North Wales firms hit by 'brain drain', employers warn

Graduates (generic)
Image caption North Wales is producing talented people said Andrew Parry from Glyndwr University

Employers in north Wales say talented staff are leaving for better jobs elsewhere, according to a survey.

The 'brain drain' is highlighted in a poll of 40 people from the public sector, charities and business who met in Llandudno last month.

They added that north Wales was too reliant on the power industry and public bodies such as councils and the NHS to provide work.

An European Social Fund project has been launched to tackle the issue.

Producing talent

Andrew Parry, spokesman for Glyndwr University in Wrexham, said he was not surprised at the survey findings.

"Over the years we have seen a lot of companies and businesses leave the area, either over the border into England, or to south Wales," he said on BBC Radio Cymru's Post Cyntaf.

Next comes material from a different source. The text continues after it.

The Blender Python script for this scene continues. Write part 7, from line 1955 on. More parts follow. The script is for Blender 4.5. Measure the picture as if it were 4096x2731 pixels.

"On the bright side it shows we are producing talented people, who can contribute to economic growth, so that reflects well on our education system.

"The next step however is to build on this and get more inward investment into the north, and the (Welsh) government has an important part to play in this."

Mr Parry added: "Large companies do want to come here because there are a lot of benefits to being here, and we have to build on these if we want more investment."

A project - Shaping the Future - has been set up to look into the issue.

It has been put together with investment from the European Union, Welsh Government, Anglesey and Gwynedd councils and the Nuclear Decommissioning Authority.

Project director Judy Craske said it was "worrying that there is a perception of a talent drain from north Wales and that barriers remain to attracting inward investment into the region".

"The goal is to create sustainable economic diversity across the region by putting human development at the heart of economic success and encouraging inward investment, business relocation and entrepreneurship," she added.